Stationsbasiertes Carsharing

Vorteile:

• Günstiger Preis: Stationsbasierte Angebote sind in fast allen Fällen günstiger als Free Floating. Für einen Kleinwagen liegen die Preise ungefähr zwischen vier und acht Euro pro Stunde.

• Planungssicherheit: Reservierungen sind bis zu mehreren Wochen im Voraus möglich.

• Modellvielfalt: In der Regel könnt ihr je nach Bedarf zwischen Kleinwagen, Limousinen, Kombis, Transportern wählen.

• Abdeckung: Im Gegensatz zum urbanen Free Floating sind Stationen auch in ländlichen Regionen vertreten.
Nachteile:
• Eingeschränkte Spontanität: Bei kurzfristigen Buchungen sind nicht immer Autos verfügbar.

• Vorab festgelegte Start- und Endzeit: Ihr müsst vorher angeben, ab und bis wann ihr das Fahrzeug nutzen und es dann zum vereinbarten Zeitpunkt zurückbringt, sonst zahlt ihr meist drauf.

• Fester Anmiet- und Abstellplatz: Ihr müsst das Auto ab einem festen Ort mieten und wieder dorthin zurückbringen und könnt es nicht einfach in einem bestimmten Gebiet abstellen.

Free Floating

Vorteile:

• Spontane Nutzung: Ihr könnt euch per App die in der Nähe verfügbaren Autos anzeigen lassen und dann sofort eines buchen, wenn ihr es braucht.

• Keine vorab vereinbarte Mietdauer: Ihr könnt das Fahrzeug so lange nutzen, wie ihr es tatsächlich benötigt und müsst euch nicht vorab festlegen.
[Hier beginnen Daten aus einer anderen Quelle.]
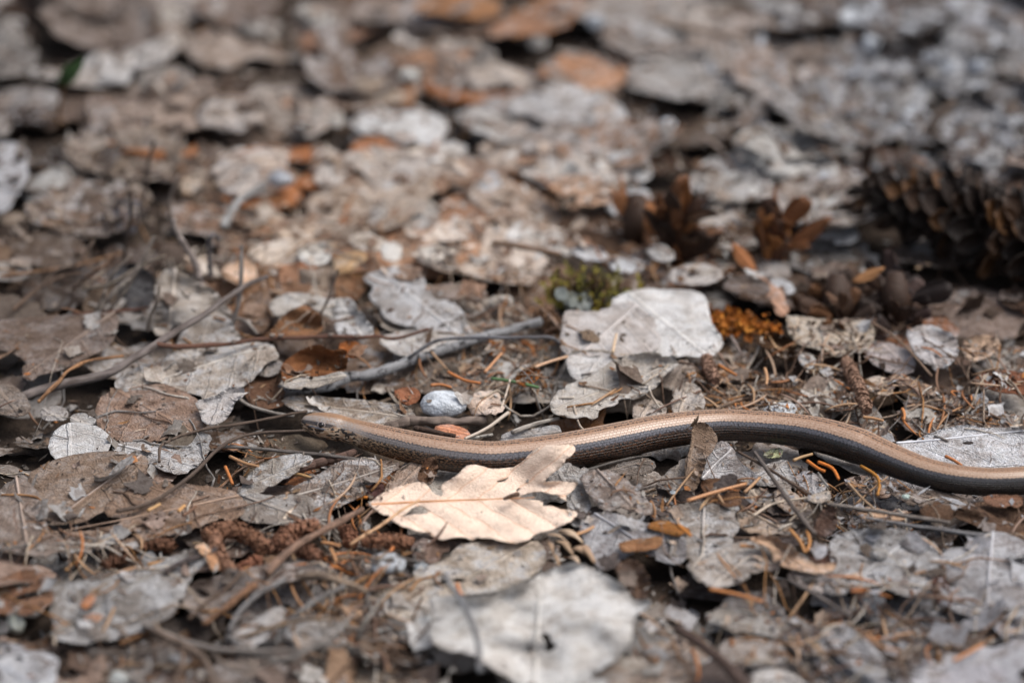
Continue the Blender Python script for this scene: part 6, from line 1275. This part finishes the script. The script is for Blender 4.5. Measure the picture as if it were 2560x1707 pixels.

• One-Way-Fahrten erlaubt: Einfache Fahrten – zum Beispiel, wenn ihr nach der Party den letzten Bus verpasst – sind bei diesem Modell problemlos möglich.

• Flexibler Abstellplatz: Ihr müsst den Wagen nicht an den Anmietort zurückbringen, sondern könnt ihn im festgelegten Gebiet abstellen, wo ihr wollt.
Nachteile:

• Hoher Preis: Die Flexibilität erhöht die Kosten. Für einen Kleinwagen bezahlt ihr pro Stunde ungefähr zwischen 17 und 20 Euro.

• Keine Planungssicherheit: Reservierungen sind nicht möglich oder nur für kurze Zeit im Voraus.

• Eingeschränkte Modellvielfalt: In den meisten Fällen lassen sich nur Klein- und Mittelklassewagen buchen.

• Nur urbane Abdeckung: Free Floating gibt es fast nur in Großstädten wie unter anderem in Hamburg, Berlin und München und in deren näherer Umgebung.

Wer also schon länger im Voraus weiß, wann und wie lange sie*er ein Auto braucht und eine Station in der Nähe hat, die*der fährt mit dem stationsbasierten Angebot günstiger. Für Stadtmenschen, die spontan eine kurze Strecke mit dem Auto zurücklegen wollen, etwa weil die Einkäufe für die Bahn doch zu schwer oder sperrig sind, ist das Free Floating eine gute Alternative. In jedem Fall solltet ihr euch vorab gründlich über die Bedingungen und Preise erkundigen, damit sich das Carsharing auch wirklich lohnt.

* Es gibt auch das so genannte Peer-to-Peer-Carsharing, bei dem *innen den privaten Pkw an andere Nutzer*innen vermieten. Darum geht es in diesem Artikel aber nicht.